Neither employers, employees nor the Inland Revenue need to gear themselves up extensively to give effect to the Act. It is a simple matter. All that it involves is that, possibly, some extra cases—not many, I suspect—will be brought into the system now, rather than later. Whatever the number, there is no reason why they should be deferred at all. I remind the Minister of the adage: Justice delayed is justice denied". If an employee discovers that he has not been paid what he is entitled to, he ought to be able to bring a case. As I said, it may be only a few people, but we are concerned that they should all get what they are entitled to as quickly as possible. I beg to move.

Lord Sainsbury of Turville

I believe that this amendment is intended to be helpful, as it would bring the Bill into force as soon as Royal Assent is obtained. I take this as an indication of general support for the Bill from the noble Baroness and am grateful to her for that.

Personally I rather sympathise, being of a rather impatient temperament myself, with the proposal to bring the Bill into force straightaway, but I think that there is a good reason for not doing so.

We have checked the position with the Cabinet Office and the established procedure is that Bills commence two months after Royal Assent, unless there are pressing reasons for bringing the Bill into force more rapidly. The idea is that both business and employees should have a reasonable opportunity to see and understand the implications of a new Act before it comes into force. Although I agree with the noble Baroness that the argument is not particularly strong in this case—where we are not changing the existing entitlement to the minimum wage—I think we can all agree that in general it is highly desirable that there is this period before a Bill comes into effect.

Even where there are pressing legal reasons the two month commencement period is generally retained, except in the case of emergencies. This is clearly not an emergency. The Bill will allow enforcement officers to issue notices in respect of pay periods ending before the Bill comes into force, so we shall be able to recover past moneys owed to workers whether the Bill comes into force in, say, March or May of this year.
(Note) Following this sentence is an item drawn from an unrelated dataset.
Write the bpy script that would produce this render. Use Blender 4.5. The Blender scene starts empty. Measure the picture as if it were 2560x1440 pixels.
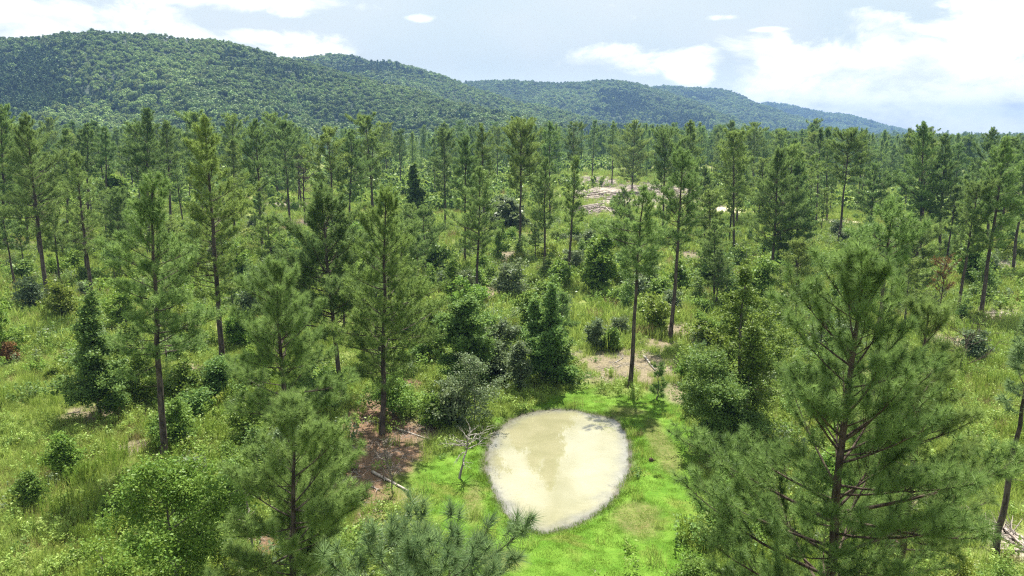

So, although I sympathise with the aims of this amendment, I invite the noble Baroness to withdraw it.

Baroness Miller of Hendon

I made it clear that it was a probing amendment. I thank the Minister, first, for having sympathy with the amendment and, secondly, for taking it to the Cabinet Office. I am grateful to him for that. However, while I shall certainly withdraw the amendment, I do not really accept what he is saying because in this case the reason for bringing forward the Bill is that the first Bill was drafted incorrectly. Had it been drafted correctly the employee would receive his money immediately. In view of that, I believe that employees are entitled still to do so because the mistake is the fault—I do not say of the Government or the Minister—of the actual Act and the way in which it was drafted. Therefore, I ask the Government and the Minister to be sympathetic again and push the point. If the Government had not made the error in the first place, employees would have been able to receive their money on the same day as the Act came into force, which was over a year ago. I beg leave to withdraw the amendment.

Amendment, by leave, withdrawn.

Clause 2 agreed to.

House resumed: Bill reported without amendment.